La exaltación ética del trabajo honrado, como lo dije, choca con la apelación de larga data a herencia tras herencia. Es legítimo en el estado actual de la discusión. Aunque no ha sido materia pacífica. Hay reflexión importante sobre el proceso hereditario como factor de concentración de la riqueza. El abolengo del trabajo en la martirizada tierra, basado en una deontología calvinista, se ve ensombrecido por esta cuestión. No son pocos los que propenden por una ética en la que cada generación se labre su futuro. Por cierto, hasta Alberto Lleras un día propuso eliminar las herencias y casi lo descuartizan.

El asunto toca la reforma rural. A la mesa de La Habana acudió el rey mundial de la soya, un argentino-polaco famoso. Dijo algo muy sabio: las FARC se equivocan cuando definen como paradigma inmodificable una economía rural en la que predominan las pequeñas parcelas de supervivencia. En la economía agraria de hoy, vale más la empresa sobre el suelo que el suelo mismo. Pero el “establecimiento” también se equivoca. En el caso de Colombia la acumulación de tierras, proveniente de la forma como se repartieron los baldíos a base de méritos militares y canonjías políticas excluyó a muchos campesinos del acceso a la tierra. Para no hablar de la contrarreforma paramilitar. Echavarría Olózaga calibró muy bien el impacto que esta anomalía tenía en el desarrollo del resto de la economía. Un campesinado de subsistencia era un freno a la industrialización. Luego hay una urgencia indemnizatoria en favor del campesino (y del país), que no debe ser pretermitida. En una campaña López Michelsen vs. Gómez Hurtado, cuando éste habló del desarrollismo, el tema afloró. Gómez podía tener razón, pero a varias décadas de distancia. Con la urbanización y la productividad, la reforma rural dejará de ser la gran discusión nacional. Pero faltan dos cosas: que la economía siga cambiando y que el establecimiento decida, por fin, brindar acceso real a los campesinos.

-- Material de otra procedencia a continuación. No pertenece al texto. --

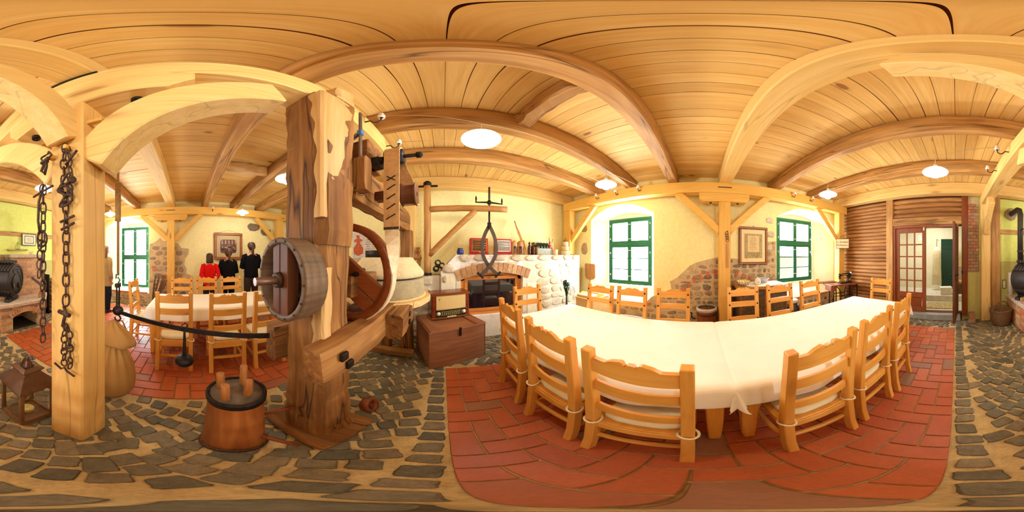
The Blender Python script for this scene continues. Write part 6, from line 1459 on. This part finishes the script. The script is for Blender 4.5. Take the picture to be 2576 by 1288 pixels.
# ================================================================ people
def person(lab, x, y, rz, H, top, top_c, leg_c, hair_c, hair_len, pose='back', hip_hem=.86, skin=S(206,150,118), bulk=1.0, shoe=S(30,26,24), grp=None):
    t = thing('person', lab, 'person', (x, y, 0), rz)
    k = H/1.75
    def skin_obj(name, verts, edges, mat, lv=2, roots=(0,)):
        me = bpy.data.meshes.new(name); me.from_pydata([Vector(v[:3])*k for v in verts], edges, []); me.materials.append(mat)
        o = bpy.data.objects.new(name, me); col.objects.link(o); o.parent = t
        sk = o.modifiers.new('skin', 'SKIN'); sk.use_smooth_shade = True
        layer = me.skin_vertices[0] if me.skin_vertices else None
        if layer is None:
            bpy.context.view_layer.objects.active = o
            me.skin_vertices  # created by the modifier on demand
        if not me.skin_vertices:
            with bpy.context.temp_override(object=o, active_object=o): bpy.ops.mesh.customdata_skin_add()
        for i, v in enumerate(verts):
            d = me.skin_vertices[0].data[i]; rx = v[3]; ry = v[4] if len(v) > 4 else v[3]; d.radius = (rx*k, ry*k); d.use_root = i in roots
        sb = o.modifiers.new('sub', 'SUBSURF'); sb.levels = lv; sb.render_levels = lv
        for p in me.polygons: p.use_smooth = True
        return o
    if pose == 'back': EL, WR = (.25,-.08,1.16), (.09,-.19,.98)
    elif pose == 'front': EL, WR = (.25,-.0,1.15), (.10,.2,1.12)
    else: EL, WR = (.235,-.03,1.16), (.22,.03,.92)
    SKM = plain('skin_'+str(round(x,2)), skin, .5, nz=.03)
    v = [(0,0,.96,.13,.1),(0,.0,1.12,.12,.09),(0,0,1.3,.15,.1),(0,-.01,1.43,.1,.07),(0,-.012,1.49,.05,.05),(0,.0,1.56,.052,.055),(0,.012,1.62,.07,.085),(0,.005,1.68,.076,.092),(0,0,1.73,.05,.06)]
    e = [(i, i+1) for i in range(8)]
    hx = []
    for s in (-1, 1):
        n = len(v); v += [(.15*s,-.005,1.42,.055),(EL[0]*s,EL[1],EL[2],.042),(WR[0]*s,WR[1],WR[2],.028),(WR[0]*s+(-.03*s if pose == 'back' else 0),WR[1]+(.0 if pose == 'back' else .02),WR[2]-.05,.034,.018)]
        e += [(3,n),(n,n+1),(n+1,n+2),(n+2,n+3)]
        n2 = len(v); v += [(.095*s,0,.88,.085),(.1*s,.02,.5,.058),(.1*s,-.02,.1,.04),(.11*s,.04,.04,.042),(.115*s,.14,.03,.035)]
        e += [(0,n2),(n2,n2+1),(n2+1,n2+2),(n2+2,n2+3),(n2+3,n2+4)]
        hx.append(n+3)
    roots = [0]
    nv = len(v); v += [(0,.08,1.62,.02),(0,.112,1.605,.012)]; e += [(nv, nv+1)]; roots.append(nv)       # nose
    for s in (-1, 1):
        nv = len(v); v += [(.068*s,0,1.645,.012,.02),(.085*s,-.005,1.63,.01,.018)]; e += [(nv, nv+1)]; roots.append(nv)   # ears
    for hi, s in zip(hx, (-1, 1)):
        bx_, by_, bz_ = v[hi][0], v[hi][1], v[hi][2]
        for f in range(4):
            dx = (f-1.5)*.017; L_ = (.055,.07,.066,.05)[f]; nv = len(v)
            v += [(bx_+dx*.8,by_,bz_-.02,.0095),(bx_+dx*1.1,by_+.004,bz_-.02-L_*.6,.0088),(bx_+dx*1.1-.004*s,by_+.014,bz_-.02-L_*1.1,.0075)]; e += [(nv,nv+1),(nv+1,nv+2)]; roots.append(nv)
        nv = len(v); v += [(bx_-.02*s,by_+.01,bz_+.02,.011),(bx_-.042*s,by_+.02,bz_-.01,.0095),(bx_-.046*s,by_+.024,bz_-.035,.008)]; e += [(nv,nv+1),(nv+1,nv+2)]; roots.append(nv)
    skin_obj('body', v, e, SKM, 2, roots)
    for s in (-1, 1): MB().ball((.03*s*k,.083*k,1.65*k), .011*k, 10, 6).build('eye', PORC, t, world=False); MB().ball((.03*s*k,.092*k,1.65*k), .005*k, 8, 5).build('pupil', BLACK, t, world=False)
    MB().tube([(-.022*k,.083*k,1.575*k),(0,.09*k,1.573*k),(.022*k,.083*k,1.575*k)], .005*k, 6).build('mouth', plain('lip_'+str(round(x,2)), S(170,90,80), .5), t, world=False)
    # garments: trunk loft + sleeves
    TM = plain(top+'_cloth_'+str(round(x,2)), top_c, .9, spec=.15, nz=.06, scale=12, bmp=.1); LM = plain('trouser_cloth_'+str(round(x,2)), leg_c, .9, spec=.15, nz=.06)
    prof = [(hip_hem,.185,.125),(hip_hem+.01,.19,.13),(.98,.18,.13),(1.12,.172,.118),(1.28,.195,.13),(1.38,.19,.12),(1.44,.14,.095),(1.475,.07,.065),(1.5,.06,.058)]
    rings = [[(k*bulk*a*(math.cos(q))*(1+.015*math.sin(6*q+z*9)), k*bulk*b_*math.sin(q), z*k) for q in [2*PI*j/28 for j in range(28)]] for z, a, b_ in prof if z >= hip_hem]
    g = MB().loft(rings, smooth=True).build(top, TM, t, world=False); sb = g.modifiers.new('s','SUBSURF'); sb.levels = 1; sb.render_levels = 1
    MB().loft([[(k*a*math.cos(q), k*b_*math.sin(q), z*k) for q in [2*PI*j/24 for j in range(24)]] for z, a, b_ in ((.80,.15,.10),(.86,.172,.118),(.95,.165,.115),(1.04,.155,.105))], smooth=True).build('trouser_waist', LM, t, world=False)
    for s in (-1, 1):
        P_ = [Vector((.12*s,-.005,1.42)), Vector((.175*s,-.005,1.41)), Vector((.215*s,EL[1]*.5,1.3)), Vector((EL[0]*s,EL[1],EL[2])), Vector(((EL[0]+WR[0])/2*s,(EL[1]+WR[1])/2,(EL[2]+WR[2])/2)), Vector((WR[0]*s,WR[1],WR[2]+.01))]
        MB().tube([p*k for p in P_], [q*k*bulk for q in (.07,.072,.062,.056,.05,.04)], 14).build('sleeve', TM, t, world=False)
        MB().tube([Vector(p)*k for p in ((.085*s,0,.95),(.092*s,0,.82),(.1*s,.02,.5),(.102*s,-.01,.28),(.102*s,-.015,.09))], [q*k for q in (.09,.1,.078,.068,.066)], 16).build('trouser_leg', LM, t, world=False)
        sh = MB().loft([[(.105*s*k+w_*math.cos(q)*k, yy*k, (.045+h_*math.sin(q))*k if math.sin(q) > 0 else (.045+.04*math.sin(q))*k) for q in [2*PI*j/12 for j in range(12)]] for yy, w_, h_ in ((-.09,.02,.03),(-.07,.04,.06),(0,.045,.06),(.08,.048,.035),(.15,.042,.02),(.18,.015,.01))], smooth=True).build('shoe', plain('shoe_'+str(round(x,2))+str(s), shoe, .4), t, world=False)
    HM = plain('hair_'+str(round(x,2)), hair_c, .5, nz=.3, scale=60, bmp=.4)
    rings = []
    bz = 1.62-hair_len
    for z, a, b_, yo in ((1.775,.015,.015,-.01),(1.768,.055,.06,-.01),(1.742,.086,.094,-.012),(1.70,.1,.107,-.014),(1.66,.103,.107,-.018),(1.61,.1 if hair_len > .08 else .088,.09,-.034),(max(bz+.03,1.3),.108 if hair_len > .08 else .07,.07,-.035),(bz,.1 if hair_len > .08 else .05,.06,-.035)):
        rings.append([(k*a*math.cos(q), k*(yo+b_*math.sin(q)*(1 if math.sin(q) < 0 else (.95 if z > 1.69 else .15))), k*z) for q in [2*PI*j/20 for j in range(20)]])
    h = MB().loft(rings, smooth=True).build('hair', HM, t, world=False)
    return t, k, HM
person('child-sized person with brown bobbed hair in a bright red top, back turned', -3.93,.53,R(90),1.50,'red_top',S(214,18,12),S(36,34,44),S(72,44,24),.13,'back',.78)
t, k, HM = person('person with reddish-brown tied hair in loose black clothes, looking at the framed photograph', -3.95,1.0,R(92),1.60,'black_top',S(14,12,14),S(10,10,12),S(84,44,24),.05,'front',.9,bulk=1.12)
MB().tube([Vector(p)*k for p in ((0,-.1,1.66),(0,-.13,1.6),(.0,-.13,1.5),(.01,-.125,1.42))], [.03*k,.035*k,.03*k,.012*k], 10).build('ponytail', HM, t, world=False)
t, k, HM = person('tall person with brown ponytail in a black vest and dark trousers, rightmost at the wall', -3.85,1.58,R(88),1.78,'black_vest',S(14,14,20),S(58,46,40),S(74,44,26),.05,'front',.88)
MB().tube([Vector(p)*k for p in ((0,-.1,1.66),(0,-.135,1.6),(.0,-.13,1.5),(.01,-.125,1.40))], [.022*k,.03*k,.028*k,.01*k], 10).build('ponytail', HM, t, world=False)
person('visitor in a long khaki coat and dark trousers, half hidden behind the chain post', -3.62,-1.98,R(60),1.68,'khaki_coat',S(176,142,92),S(30,32,38),S(130,90,56),.18,'side',.72,bulk=1.1)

Por fin: lo que sí es inocultable es que el furor contra los subsidios ha sido solo un discurso de dientes para afuera. Bienvenidos si son a mi favor. La coherencia no es su fuerte. Lo mismo puede decirse de su furia sarracena contra quienes logramos un Acuerdo con las FARC frente a sus mansos susurros de cara a las barbaridades de elenos y disidentes.